サグラダ・ファミリアは建築物というよりは、世界一巨大な芸術作品なのだと認識させられるのに十分な内容の展覧会でした。
展覧会の構成としてはまず、ガウディが創作の源としたのは「歴史」「自然」「幾何学」であることが示され、「歴史」ではイスラム建築や中世ゴシック建築などから得た建築家としての学び。「自然」からは幼い頃から親しんだ、森の木々や草花などが備えている装飾的要素。「幾何学」では自らの実験で得た放物線を応用した曲面造形。それぞれを写真や図面、模型を使って教科書的な紹介がされていたのが前半。
後半では建物全体の巨大な模型と教会の外観を彩る彫刻や装飾造形などの実物を具体的に展示。サグラダ・ファミリアの建築には日本人彫刻家が関わっていることはよく知られていますが、その外尾さんが制作された、キリストの誕生を見おろす若い女性像の表情が、花が咲いたようなやさしい笑顔だったのが感動的でした。

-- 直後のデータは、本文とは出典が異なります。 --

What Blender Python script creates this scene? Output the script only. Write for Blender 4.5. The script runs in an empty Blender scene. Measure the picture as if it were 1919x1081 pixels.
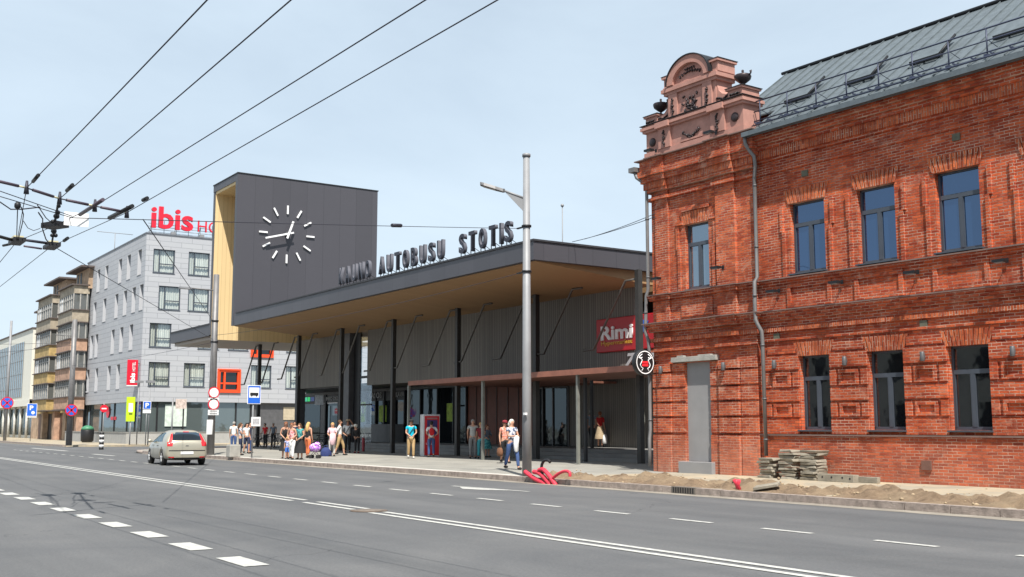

サグラダ・ファミリアの学術的な考察と芸術的な魅力を紹介された後、最後の締めくくりは、NHKが昨年6月にドローンを使って撮影した巨大スクリーンで鑑賞する4K動画。地上からでは観ることのできない無数に近い装飾の数々には目を見張るばかりで、死ぬまでに必ず一度は訪れよう!と誓った展覧会でした。